FOXBORO – A fleet of Patriots have expiring contracts after this season but Dont'a Hightower and Jamie Collins are the two most prominent on that list.

With the sport being the way it is – a nearly 100-percent casualty rate every season – it’s never comfortable for a player to enter a contract year without knowing his long-term future. And it’s especially uncomfortable for players whose first contracts are expiring because the second NFL contract is usually the bonanza.

Both Hightower and Collins can entertain thoughts of contracts worth more than $50M if good fortune sticks with them.

The question as it pertains to both of these players is whether they get contract extensions this summer or whether they go into the year with contract pressure bearing down and ultimately become free agents.
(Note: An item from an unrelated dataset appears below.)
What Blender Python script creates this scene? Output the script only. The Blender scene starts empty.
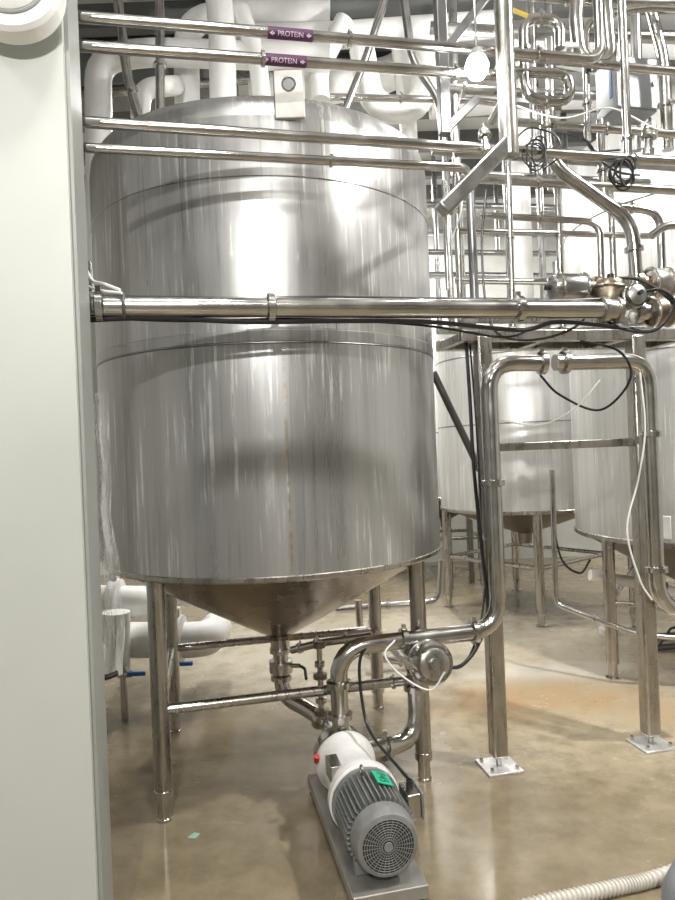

Neither player was very forthcoming after their OTA practice Thursday.

With Collins, that’s often the case. He’s never been expansive with media. It was very uncharacteristic for Hightower to be so clipped in his answers, though.

Every question posed to Hightower was met with a variation of, “I’m just trying to get better.”

Asked about his contract, Hightower replied, “I ain’t got nothing to do with none of that. I’m just out here trying to get better with my teammates.”

When it was pointed out that Hightower does indeed have say on his contract, he answered, “That might be. But there’s a time and place for everything and I’m just out here trying to get better.

“If I get better I feel like that’ll take care of everything else,” he added. “If I get better each and every day that’s all I can ask for.”

Asked whether he’s at all focused on his deal, Collins replied, “No, I come out here and I handle my business and I let the rest speak for itself … My first priority is me. So I’m gonna handle me."